Studien zeigen, dass Texte oder Vorgaben, mit denen KI-Systeme gefüttert werden, deren Antworten erheblich beeinflussen. Hochwertige, komplexe und kreative Aufforderungen führen zu Antworten, die literarisch ansprechender und gedanklich tiefer sind. Dies legt nahe, dass eine verantwortungsvolle und kultivierte Herangehensweise im Umgang mit KI zu weit besseren Ergebnissen führen kann. Daraus lässt sich auch ableiten, dass wir als Gesellschaft den Umgang mit KI reflektierter und bewusster gestalten müssen, um einer selbstverstärkenden Negativspirale entgegenzuwirken. Der Philosoph Nick Bostrom spricht in diesem Zusammenhang von „Philosophie mit einer Deadline“ – einem dringlichen Appell, vor dem Einsatz fortschrittlicher KI ethische und praktische Rahmenbedingungen festzulegen.

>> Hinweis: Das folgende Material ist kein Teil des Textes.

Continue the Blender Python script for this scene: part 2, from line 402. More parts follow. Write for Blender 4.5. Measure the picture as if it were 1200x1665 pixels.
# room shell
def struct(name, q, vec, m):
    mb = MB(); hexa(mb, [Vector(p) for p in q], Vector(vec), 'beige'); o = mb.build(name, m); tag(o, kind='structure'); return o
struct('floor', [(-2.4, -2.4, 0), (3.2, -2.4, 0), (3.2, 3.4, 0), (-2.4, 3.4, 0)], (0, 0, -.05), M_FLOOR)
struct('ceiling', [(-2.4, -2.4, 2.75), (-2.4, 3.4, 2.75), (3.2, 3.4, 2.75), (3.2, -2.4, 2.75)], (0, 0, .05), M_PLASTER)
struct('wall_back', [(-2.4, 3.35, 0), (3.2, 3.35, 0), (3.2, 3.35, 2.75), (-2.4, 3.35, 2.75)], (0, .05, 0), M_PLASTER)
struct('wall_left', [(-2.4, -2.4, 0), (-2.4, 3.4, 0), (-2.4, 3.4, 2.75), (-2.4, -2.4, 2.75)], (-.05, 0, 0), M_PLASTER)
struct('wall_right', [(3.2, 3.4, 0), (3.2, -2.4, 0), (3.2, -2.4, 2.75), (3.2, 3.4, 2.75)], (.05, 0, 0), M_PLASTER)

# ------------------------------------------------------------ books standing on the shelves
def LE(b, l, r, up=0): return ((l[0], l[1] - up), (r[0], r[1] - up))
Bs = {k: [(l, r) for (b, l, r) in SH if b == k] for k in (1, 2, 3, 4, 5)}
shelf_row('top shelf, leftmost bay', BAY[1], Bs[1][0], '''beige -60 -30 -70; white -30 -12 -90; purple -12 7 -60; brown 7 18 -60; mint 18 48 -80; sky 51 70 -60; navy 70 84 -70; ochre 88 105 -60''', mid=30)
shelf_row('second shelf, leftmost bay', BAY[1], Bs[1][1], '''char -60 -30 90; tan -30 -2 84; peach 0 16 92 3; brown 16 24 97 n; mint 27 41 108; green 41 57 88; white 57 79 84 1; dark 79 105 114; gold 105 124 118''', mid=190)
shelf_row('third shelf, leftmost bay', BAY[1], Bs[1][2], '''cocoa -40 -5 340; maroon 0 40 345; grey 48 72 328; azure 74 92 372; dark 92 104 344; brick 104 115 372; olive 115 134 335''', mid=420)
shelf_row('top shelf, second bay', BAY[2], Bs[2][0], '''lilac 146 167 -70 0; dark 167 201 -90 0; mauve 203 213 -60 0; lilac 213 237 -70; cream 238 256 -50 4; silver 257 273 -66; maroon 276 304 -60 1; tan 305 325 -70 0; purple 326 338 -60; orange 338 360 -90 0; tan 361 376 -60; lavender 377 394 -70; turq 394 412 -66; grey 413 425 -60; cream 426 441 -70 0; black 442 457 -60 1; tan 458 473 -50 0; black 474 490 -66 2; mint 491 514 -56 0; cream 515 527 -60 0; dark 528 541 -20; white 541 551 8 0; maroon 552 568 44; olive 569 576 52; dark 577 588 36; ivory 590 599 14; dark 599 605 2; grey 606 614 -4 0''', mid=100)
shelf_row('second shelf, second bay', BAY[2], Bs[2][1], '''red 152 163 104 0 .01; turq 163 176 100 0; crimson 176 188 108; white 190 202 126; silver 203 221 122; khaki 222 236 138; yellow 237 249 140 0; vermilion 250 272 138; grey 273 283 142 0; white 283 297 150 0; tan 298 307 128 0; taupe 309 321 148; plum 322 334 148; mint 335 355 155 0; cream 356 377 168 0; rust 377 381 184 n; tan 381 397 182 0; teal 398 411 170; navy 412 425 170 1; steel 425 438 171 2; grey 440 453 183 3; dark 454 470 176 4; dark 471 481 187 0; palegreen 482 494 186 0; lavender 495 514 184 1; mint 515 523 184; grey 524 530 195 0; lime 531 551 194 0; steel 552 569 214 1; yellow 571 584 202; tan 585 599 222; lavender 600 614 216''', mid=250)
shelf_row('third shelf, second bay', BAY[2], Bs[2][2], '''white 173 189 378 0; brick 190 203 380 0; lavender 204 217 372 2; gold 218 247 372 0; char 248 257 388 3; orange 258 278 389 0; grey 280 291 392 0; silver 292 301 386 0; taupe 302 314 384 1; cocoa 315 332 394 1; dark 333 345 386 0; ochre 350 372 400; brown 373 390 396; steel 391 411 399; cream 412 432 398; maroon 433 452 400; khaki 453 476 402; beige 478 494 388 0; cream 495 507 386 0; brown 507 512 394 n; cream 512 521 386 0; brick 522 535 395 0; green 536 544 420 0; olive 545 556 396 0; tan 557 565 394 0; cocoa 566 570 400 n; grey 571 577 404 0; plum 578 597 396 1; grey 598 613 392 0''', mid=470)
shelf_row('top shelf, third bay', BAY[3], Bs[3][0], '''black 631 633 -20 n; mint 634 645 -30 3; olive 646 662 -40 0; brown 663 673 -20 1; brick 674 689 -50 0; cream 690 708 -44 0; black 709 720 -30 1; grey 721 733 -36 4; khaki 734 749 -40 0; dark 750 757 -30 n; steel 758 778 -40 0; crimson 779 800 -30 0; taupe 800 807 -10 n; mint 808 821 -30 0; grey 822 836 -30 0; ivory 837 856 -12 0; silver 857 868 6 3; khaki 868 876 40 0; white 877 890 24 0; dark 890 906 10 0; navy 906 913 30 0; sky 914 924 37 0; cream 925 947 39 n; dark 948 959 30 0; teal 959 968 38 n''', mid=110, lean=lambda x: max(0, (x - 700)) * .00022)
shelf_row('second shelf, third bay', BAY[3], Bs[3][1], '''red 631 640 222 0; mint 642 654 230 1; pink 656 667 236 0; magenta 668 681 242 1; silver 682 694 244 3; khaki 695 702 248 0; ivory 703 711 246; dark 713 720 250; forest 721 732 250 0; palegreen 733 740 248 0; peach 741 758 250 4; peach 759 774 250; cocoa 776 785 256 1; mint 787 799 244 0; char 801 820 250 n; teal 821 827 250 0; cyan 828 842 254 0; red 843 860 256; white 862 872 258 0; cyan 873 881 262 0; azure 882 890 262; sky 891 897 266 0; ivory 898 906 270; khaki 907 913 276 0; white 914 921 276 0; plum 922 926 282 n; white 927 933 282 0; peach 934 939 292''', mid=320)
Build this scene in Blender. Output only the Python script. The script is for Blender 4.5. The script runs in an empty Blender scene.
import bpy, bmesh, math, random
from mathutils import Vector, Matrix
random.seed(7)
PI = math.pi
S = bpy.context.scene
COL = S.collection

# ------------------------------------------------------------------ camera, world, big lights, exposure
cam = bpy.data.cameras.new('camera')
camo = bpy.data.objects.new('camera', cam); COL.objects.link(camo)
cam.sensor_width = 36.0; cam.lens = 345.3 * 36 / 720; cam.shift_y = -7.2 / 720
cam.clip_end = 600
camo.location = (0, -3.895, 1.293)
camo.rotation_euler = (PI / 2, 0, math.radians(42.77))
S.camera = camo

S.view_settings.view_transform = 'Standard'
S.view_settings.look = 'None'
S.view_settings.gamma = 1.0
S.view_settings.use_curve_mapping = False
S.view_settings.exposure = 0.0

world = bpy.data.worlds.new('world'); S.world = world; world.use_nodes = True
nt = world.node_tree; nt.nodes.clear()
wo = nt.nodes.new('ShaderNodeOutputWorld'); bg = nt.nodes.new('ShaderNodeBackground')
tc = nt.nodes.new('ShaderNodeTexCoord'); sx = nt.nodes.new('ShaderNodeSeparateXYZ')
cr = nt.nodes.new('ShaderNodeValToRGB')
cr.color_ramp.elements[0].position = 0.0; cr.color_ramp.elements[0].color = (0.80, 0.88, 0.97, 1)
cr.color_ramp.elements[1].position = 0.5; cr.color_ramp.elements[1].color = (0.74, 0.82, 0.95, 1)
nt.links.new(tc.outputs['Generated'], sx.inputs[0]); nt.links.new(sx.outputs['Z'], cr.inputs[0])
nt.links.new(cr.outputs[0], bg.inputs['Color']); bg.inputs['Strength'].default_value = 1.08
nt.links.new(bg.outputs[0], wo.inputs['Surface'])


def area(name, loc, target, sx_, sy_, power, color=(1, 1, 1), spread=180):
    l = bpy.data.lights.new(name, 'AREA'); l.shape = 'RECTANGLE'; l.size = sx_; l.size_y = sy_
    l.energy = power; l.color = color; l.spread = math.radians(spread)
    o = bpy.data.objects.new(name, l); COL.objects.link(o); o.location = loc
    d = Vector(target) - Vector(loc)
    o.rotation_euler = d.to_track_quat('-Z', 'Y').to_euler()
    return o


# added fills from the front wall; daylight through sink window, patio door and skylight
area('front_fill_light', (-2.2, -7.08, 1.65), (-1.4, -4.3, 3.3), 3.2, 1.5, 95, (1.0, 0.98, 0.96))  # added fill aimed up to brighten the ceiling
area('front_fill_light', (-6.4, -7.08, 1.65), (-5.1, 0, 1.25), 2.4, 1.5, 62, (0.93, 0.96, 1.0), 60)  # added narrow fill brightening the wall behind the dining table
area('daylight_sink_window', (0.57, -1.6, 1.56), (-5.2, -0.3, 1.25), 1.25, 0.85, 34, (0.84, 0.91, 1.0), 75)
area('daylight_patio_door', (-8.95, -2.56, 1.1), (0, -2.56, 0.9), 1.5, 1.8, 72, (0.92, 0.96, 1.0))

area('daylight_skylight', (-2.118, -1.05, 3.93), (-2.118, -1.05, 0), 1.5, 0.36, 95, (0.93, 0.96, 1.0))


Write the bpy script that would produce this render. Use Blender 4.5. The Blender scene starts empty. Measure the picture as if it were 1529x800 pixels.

Storytelling und geisteswissenschaftliche Diskurse tragen entscheidend dazu bei, solche Grundsätze und Visionen fühlbar und diskutierbar zu machen. Zudem regen positive Zukunftsszenarien die Gesellschaft dazu an, Fragen zu stellen, die über das rein Technische hinausgehen. Was bedeutet menschlicher Zweck in einer Welt, in der KI fundamentale Arbeitsschritte übernimmt? Wie sieht eine Gesellschaft aus, in der menschenzentrierte Werte wie Gerechtigkeit, Partizipation und Vielfalt durch KI gefördert werden? Dies sind grundlegende Fragen, die durch Science-Fiction und deren integrativen, kreativen Umgang mit Erwartungen eröffnet werden können. Science-Fiction befähigt uns also, nicht bloß über technische Parameter oder Risiken zu sprechen, sondern auch gesellschaftliche Vorstellungen, moralische Dilemmata und kulturelle Visionen zu verhandeln. Sie kann uns helfen, das „Unvorstellbare“ vorstellbar zu machen, was wiederum konkrete, praktisch anwendbare Lösungsansätze fördert.
Es ist an der Zeit, die gängigen dystopischen Narrative zu überwinden und eine positive, konstruktive Zukunft mit KI zu entwerfen. Eine Zukunft, in der künstliche Intelligenz als Werkzeug für Fortschritt, Inklusion und Nachhaltigkeit dient. Die Zusammenarbeit zwischen Technik und Kunst, Wissenschaft und Philosophie ist dabei der Schlüssel, um gesellschaftlichen Fortschritt verantwortungsvoll zu gestalten. So fordert Pat Pataranutaporn vom MIT Media Lab zu Recht: Warum müssen wir immer eine düstere Science-Fiction erzählen? Warum können wir nicht Geschichten schreiben, die Hoffnung geben und zum Gestalten ermutigen? Diese neue Richtung könnte nicht nur das öffentliche Verständnis von KI grundlegend verändern, sondern auch die technologische Entwicklung selbst positiv beeinflussen. Insgesamt zeigt sich, dass Science-Fiction weit mehr als Unterhaltung ist.
Sie besitzt das Potential, eine Brücke zu schlagen zwischen Vision und Wirklichkeit, zwischen Ängsten und Ambitionen. Die Zukunft der Künstlichen Intelligenz wird davon abhängen, wie wir heute die Geschichten gestalten, die wir über sie erzählen – Geschichten, die Hoffnung stiften und Menschlichkeit bewahren. Nur so gelingt es, technologische Innovationen von morgen mit ethischem Verantwortungsbewusstsein und kulturellem Feingefühl zu verbinden und damit eine bessere Welt für alle zu schaffen.